The defendant husband has asked that the entire sum of these aforesaid two savings accounts be declared to belong solely to him. However, on the trial the defendant was asked the following question (by the court) and gave the following answer:
Q. Did these accounts at Lincoln Eochester Trust Company and Geneva Federal Savings and Loan have any special purposes in your mind"? A. They were supposed to be for our old age; and to be used in case one of us had an awful, serious, long illness. (Italics supplied.)
Taken together with all the other testimony indicating their teamwork in earning, spending and saving during their peaceful years this court is compelled to conclude these accounts were opened and the money placed in the bank for the benefit of both of them. As was said by Justice Gleiwoit writing for *156the court in Marks v. Marks (250 App. Div. 289, 291), “ In trying to determine what their intentions were, we should look to the circumstances as they existed while peace and happiness reigned in the family before any controversy arose. Now that the parties have been legally parted and have decided to go their separate ways, it would seem proper to treat the fund in the same manner that any partnership asset would be handled upon the dissolution of a firm, i.e., with all things being equal, to divide it evenly between plaintiff and defendant. ’ ’
While it is true a withdrawal of funds from a ‘ ‘ joint account ’ ’ opens the door to competent evidence that no joint tenancy was intended to be created (Matter of Porianda, 256 N. Y. 423), nevertheless the statutory presumption of joint tenancy (Banking Law, § 675, eff.
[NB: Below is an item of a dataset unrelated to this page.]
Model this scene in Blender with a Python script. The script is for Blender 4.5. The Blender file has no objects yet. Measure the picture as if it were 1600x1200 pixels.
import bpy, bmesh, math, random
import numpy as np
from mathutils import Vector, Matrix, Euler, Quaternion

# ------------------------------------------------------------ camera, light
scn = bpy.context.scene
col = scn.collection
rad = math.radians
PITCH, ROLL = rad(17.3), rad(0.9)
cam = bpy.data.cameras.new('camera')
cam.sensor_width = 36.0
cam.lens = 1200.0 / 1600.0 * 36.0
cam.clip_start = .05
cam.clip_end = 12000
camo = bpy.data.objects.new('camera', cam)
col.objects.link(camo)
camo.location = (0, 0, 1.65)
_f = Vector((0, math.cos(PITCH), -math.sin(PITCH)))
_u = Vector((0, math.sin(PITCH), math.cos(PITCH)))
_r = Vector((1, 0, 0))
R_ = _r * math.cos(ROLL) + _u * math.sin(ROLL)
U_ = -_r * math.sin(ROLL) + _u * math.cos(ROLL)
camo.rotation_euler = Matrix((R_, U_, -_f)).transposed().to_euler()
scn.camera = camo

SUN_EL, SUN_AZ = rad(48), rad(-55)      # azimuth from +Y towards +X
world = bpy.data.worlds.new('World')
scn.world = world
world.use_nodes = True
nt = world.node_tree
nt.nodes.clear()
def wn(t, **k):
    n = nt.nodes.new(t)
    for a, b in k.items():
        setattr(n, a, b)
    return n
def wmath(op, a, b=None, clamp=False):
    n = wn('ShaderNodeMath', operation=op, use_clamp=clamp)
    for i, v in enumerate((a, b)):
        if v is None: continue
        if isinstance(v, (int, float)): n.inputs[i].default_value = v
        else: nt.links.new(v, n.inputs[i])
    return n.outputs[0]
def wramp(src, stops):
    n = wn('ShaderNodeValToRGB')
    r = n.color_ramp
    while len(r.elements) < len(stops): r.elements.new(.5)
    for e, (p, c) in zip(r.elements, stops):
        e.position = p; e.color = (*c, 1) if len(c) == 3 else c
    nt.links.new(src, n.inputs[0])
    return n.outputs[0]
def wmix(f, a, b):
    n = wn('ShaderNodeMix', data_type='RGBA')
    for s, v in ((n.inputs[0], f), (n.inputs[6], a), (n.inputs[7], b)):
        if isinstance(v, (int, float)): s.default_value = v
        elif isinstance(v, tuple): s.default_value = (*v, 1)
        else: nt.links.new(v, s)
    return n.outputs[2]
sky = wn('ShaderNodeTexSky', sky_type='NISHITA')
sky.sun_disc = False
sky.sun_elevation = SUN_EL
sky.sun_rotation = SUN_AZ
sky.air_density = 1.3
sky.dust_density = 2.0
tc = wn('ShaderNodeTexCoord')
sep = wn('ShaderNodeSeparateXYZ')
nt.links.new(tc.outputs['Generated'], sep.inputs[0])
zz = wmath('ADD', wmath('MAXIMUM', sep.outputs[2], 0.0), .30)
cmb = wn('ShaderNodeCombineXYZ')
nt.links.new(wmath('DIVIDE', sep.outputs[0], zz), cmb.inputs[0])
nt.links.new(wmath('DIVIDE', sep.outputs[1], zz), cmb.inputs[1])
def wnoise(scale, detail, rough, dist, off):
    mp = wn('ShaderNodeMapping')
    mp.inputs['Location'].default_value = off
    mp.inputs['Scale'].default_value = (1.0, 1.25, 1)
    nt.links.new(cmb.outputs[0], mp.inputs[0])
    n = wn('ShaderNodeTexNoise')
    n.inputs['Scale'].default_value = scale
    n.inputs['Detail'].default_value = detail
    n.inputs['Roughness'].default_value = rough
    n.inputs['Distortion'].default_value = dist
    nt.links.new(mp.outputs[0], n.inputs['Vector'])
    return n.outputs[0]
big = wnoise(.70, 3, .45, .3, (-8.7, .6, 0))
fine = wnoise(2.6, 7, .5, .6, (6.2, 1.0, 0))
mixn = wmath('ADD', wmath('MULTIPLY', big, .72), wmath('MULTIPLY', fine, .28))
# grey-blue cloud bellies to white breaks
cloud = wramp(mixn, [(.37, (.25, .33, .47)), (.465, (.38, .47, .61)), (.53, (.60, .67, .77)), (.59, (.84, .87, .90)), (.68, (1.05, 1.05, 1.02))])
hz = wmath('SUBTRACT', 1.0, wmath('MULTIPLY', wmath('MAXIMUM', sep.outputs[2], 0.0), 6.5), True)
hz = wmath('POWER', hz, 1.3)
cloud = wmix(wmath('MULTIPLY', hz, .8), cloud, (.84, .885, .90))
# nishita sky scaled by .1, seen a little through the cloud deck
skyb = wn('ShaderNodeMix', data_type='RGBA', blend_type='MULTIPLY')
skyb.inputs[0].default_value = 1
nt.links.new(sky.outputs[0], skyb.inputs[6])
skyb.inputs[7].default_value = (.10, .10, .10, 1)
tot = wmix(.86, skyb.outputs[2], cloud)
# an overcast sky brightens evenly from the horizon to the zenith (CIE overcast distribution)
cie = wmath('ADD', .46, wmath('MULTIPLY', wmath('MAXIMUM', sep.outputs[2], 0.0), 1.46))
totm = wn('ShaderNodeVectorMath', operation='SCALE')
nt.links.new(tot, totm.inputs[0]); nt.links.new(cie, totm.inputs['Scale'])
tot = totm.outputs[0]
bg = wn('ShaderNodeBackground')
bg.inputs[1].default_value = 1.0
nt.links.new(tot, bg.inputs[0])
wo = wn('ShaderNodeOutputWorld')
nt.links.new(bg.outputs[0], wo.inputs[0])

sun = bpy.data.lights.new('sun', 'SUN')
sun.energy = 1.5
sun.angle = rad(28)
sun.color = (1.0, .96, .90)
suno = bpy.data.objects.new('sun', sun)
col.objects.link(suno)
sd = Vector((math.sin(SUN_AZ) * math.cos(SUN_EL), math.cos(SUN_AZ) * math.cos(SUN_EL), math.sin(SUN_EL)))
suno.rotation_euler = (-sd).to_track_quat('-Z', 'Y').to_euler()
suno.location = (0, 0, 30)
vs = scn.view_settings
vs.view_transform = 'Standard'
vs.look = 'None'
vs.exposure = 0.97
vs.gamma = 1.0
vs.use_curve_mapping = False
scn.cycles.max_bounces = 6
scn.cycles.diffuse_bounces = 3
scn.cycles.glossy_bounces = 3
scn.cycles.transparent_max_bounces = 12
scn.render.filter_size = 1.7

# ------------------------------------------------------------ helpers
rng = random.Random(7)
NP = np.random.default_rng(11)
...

June 1, 1965) will prevail in the absence of clear and entirely satisfactory proof to the contrary. (Matter of Bricker v. Krimer, 13 N Y 2d 22.) In the instant case defendant’s proof was not only insufficient to overcome the presumption, but, as above indicated, there was an abundance of 'proof supporting the presumption. Withdrawal of the entire sum from each account (in excess of his moiety) makes the defendant liable to the plaintiff (joint tenant) for the excess (one half) withdrawn. (Matter of Bricker v. Krimer, supra; Matter of Juedel, 280 N. Y. 37; Walsh v. Keenan, 293 N. Y. 573; cf. Russo v. Russo, 17 A D 2d 129.)
Finally, this court finds as a fact that the defendant husband has failed to present sufficient proof to impress a trust of one-half interest in a certain Cadillac automobile registered in the wife’s name, or in sums expended by the parties from a joint checking account in the National Bank of Geneva prior to May 4, 1965. As to any sums remaining in a joint checking account in the National Bank of Geneva this court reaches the same conclusion that it did concerning the joint savings account, i.e., each of the parties is entitled to a moiety (one half) therein. (Marks v. Marks, supra; Matter of Bricker v. Krimer, supra.)
CONCLUSIONS
1. That plaintiff is entitled to judgment against the defendant impressing a trust to the extent of a one-half interest in the sum of $10,595.12 (formerly deposited in the Lincoln Rochester Trust Company in joint account No. 25564) as of May 21,1965 together with one half of accumulated interest thereon to the date of entry of judgment herein.
2. That plaintiff is entitled to judgment against the defendant impressing a trust to the extent of a one-half interest in the *157sum of $10,084.42 (formerly deposited in the Geneva Federal Savings and Loan Association in joint account No. 36324) as of May 24, 1965 together with one half of accumulated interest thereon to the date of entry of judgment herein.
3. That plaintiff is entitled to judgment against the defendant impressing a trust to the extent of a one-half interest in any joint checking account standing in the name of the parties as of May 21, 1965.
4. That defendant’s demand for judgment impressing a trust in all or part of the value of a certain Cadillac automobile or upon any bank account sole, owned by the plaintiff wife be and the same hereby are denied.